When we finished, the children couldn't believe how long the actual walk through the labyrinth really took - it looked so much smaller until we were on our journey. We all had a wonderful time, and as we walked back to our lower division building, one of the children said, "I'm thankful for air conditioning!" We all agreed.
Thank you so much. It was a beautiful experience to have with my sweet children."

Through the day, faculty and UD students experienced the labyrinth on their own.

Thank you to the Primary Division Faculty who stated last May that the one new thing they would love to see for Peace Week 2015 was a labyrinth on campus! 

The Primary Division follows Maria Montessori's mission that "World Peace Begins in the Classroom."  

A Primary Division Pinwheel for Peace welcomed walkers to the labyrinth!

A note from the LD Art Teacher

 "I've been taking my 1st and 3rd graders to walk the labyrinth and we've gotten some pretty great discussions from it. I LOVE that labyrinth. I actually found a lasagna recipe on the grass in there yesterday. Haha we all thought that was kinda funny."

Story Stones
During Peace Week,
Third Grade students experienced a walk through our temporary labyrinth that was hand painted near the Butterfly Garden.

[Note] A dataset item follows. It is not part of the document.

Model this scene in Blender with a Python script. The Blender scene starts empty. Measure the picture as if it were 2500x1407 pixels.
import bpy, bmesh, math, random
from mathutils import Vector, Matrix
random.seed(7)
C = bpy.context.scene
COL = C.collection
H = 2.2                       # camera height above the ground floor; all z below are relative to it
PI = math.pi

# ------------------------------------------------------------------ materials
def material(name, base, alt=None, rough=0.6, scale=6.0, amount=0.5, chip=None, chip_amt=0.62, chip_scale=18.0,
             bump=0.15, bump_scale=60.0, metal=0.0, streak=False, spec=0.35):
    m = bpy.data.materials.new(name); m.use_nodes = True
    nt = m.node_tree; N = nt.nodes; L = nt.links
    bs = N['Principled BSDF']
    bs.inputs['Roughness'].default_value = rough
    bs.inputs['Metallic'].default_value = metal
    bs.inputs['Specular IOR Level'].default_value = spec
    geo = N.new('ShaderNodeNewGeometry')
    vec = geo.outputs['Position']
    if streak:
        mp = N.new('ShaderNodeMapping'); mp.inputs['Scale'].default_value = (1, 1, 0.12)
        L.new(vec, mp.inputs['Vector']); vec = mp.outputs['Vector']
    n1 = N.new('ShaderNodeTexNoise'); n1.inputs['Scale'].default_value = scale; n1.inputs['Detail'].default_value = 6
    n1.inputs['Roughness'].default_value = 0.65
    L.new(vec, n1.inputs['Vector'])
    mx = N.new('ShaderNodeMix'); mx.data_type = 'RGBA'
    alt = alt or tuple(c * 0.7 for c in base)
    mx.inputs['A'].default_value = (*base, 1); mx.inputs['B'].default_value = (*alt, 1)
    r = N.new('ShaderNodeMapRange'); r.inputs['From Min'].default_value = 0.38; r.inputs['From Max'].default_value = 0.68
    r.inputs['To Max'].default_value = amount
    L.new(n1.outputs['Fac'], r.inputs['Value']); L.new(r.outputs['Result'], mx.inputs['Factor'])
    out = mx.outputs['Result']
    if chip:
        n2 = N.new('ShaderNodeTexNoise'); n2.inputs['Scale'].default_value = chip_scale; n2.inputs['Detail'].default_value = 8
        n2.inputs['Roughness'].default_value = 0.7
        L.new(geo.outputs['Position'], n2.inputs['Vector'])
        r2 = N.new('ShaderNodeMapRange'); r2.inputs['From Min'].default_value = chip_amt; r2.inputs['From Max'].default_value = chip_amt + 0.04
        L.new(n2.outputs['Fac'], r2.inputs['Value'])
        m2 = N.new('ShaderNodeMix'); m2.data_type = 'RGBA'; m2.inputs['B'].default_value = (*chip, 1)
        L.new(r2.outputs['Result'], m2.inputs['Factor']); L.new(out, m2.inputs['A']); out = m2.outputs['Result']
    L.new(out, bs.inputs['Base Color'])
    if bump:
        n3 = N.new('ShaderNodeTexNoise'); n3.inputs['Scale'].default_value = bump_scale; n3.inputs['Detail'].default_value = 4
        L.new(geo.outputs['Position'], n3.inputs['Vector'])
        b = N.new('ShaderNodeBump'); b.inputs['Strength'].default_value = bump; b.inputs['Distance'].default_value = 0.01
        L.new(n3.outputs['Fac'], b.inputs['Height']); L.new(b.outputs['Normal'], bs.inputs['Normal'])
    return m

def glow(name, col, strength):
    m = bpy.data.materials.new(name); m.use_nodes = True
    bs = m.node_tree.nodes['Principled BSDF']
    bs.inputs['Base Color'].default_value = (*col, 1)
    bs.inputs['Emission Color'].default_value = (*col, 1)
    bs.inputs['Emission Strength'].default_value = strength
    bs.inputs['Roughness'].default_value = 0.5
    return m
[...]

A walk through the labyrinth led to a great discussion in art class about how sometimes when we follow a path it seems to take us close to where we want to go and then sometimes we are redirected. That is true for artists, too, and we discussed how often times our artwork evolves as we work through the process. We discussed trusting our feet to follow the path and that it would lead us to the center of the labyrinth.  We talked about trusting our hands to create a design for this story stone. After the design was created, the students were asked to think of ways they can show more kindness each day to lead to being a more peaceful person. The very personal ideas they came up with ranged being more environmentally friendly, taking better care of themselves, taking time to breathe when they get upset, or being nicer to their siblings.

What their design represents to them is the “story” of their stone. The stones are going to live in our “Story Stone Garden” outside of the art classroom. This picture will remind them of how the art we create can hold deep personal meaning as well as a way for them to be peaceful everyday.